▶ [What is asked] Return the first line, the line containing "random.seed(7)", and every line between them, exactly as they stand.

— start —

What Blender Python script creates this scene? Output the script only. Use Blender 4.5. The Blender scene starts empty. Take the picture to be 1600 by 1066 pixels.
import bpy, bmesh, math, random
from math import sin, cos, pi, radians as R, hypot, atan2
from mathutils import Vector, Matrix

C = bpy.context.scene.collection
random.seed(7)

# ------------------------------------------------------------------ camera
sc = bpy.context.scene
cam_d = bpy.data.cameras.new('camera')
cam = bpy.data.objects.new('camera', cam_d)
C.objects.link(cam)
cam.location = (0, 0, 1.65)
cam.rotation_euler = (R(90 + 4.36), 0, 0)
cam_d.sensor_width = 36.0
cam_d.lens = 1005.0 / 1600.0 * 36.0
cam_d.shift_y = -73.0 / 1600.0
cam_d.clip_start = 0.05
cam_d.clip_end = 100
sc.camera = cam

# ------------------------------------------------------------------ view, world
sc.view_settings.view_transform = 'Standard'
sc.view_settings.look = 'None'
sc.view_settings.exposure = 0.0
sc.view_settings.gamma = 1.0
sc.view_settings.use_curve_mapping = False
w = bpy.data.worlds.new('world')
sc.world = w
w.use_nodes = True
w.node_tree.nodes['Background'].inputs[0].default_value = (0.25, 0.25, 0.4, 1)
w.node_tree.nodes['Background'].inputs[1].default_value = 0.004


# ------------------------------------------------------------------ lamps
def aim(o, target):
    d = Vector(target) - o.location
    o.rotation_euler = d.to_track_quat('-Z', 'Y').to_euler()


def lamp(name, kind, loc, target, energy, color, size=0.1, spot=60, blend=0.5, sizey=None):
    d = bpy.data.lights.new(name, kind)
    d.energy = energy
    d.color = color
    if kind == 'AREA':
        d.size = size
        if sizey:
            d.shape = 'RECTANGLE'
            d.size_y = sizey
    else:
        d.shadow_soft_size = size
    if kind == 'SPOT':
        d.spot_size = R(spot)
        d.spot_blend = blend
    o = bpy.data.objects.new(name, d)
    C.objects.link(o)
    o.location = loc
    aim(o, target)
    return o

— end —

▶ [Exercise result]
What Blender Python script creates this scene? Output the script only. Use Blender 4.5. The Blender scene starts empty. Take the picture to be 1600 by 1066 pixels.
import bpy, bmesh, math, random
from math import sin, cos, pi, radians as R, hypot, atan2
from mathutils import Vector, Matrix

C = bpy.context.scene.collection
random.seed(7)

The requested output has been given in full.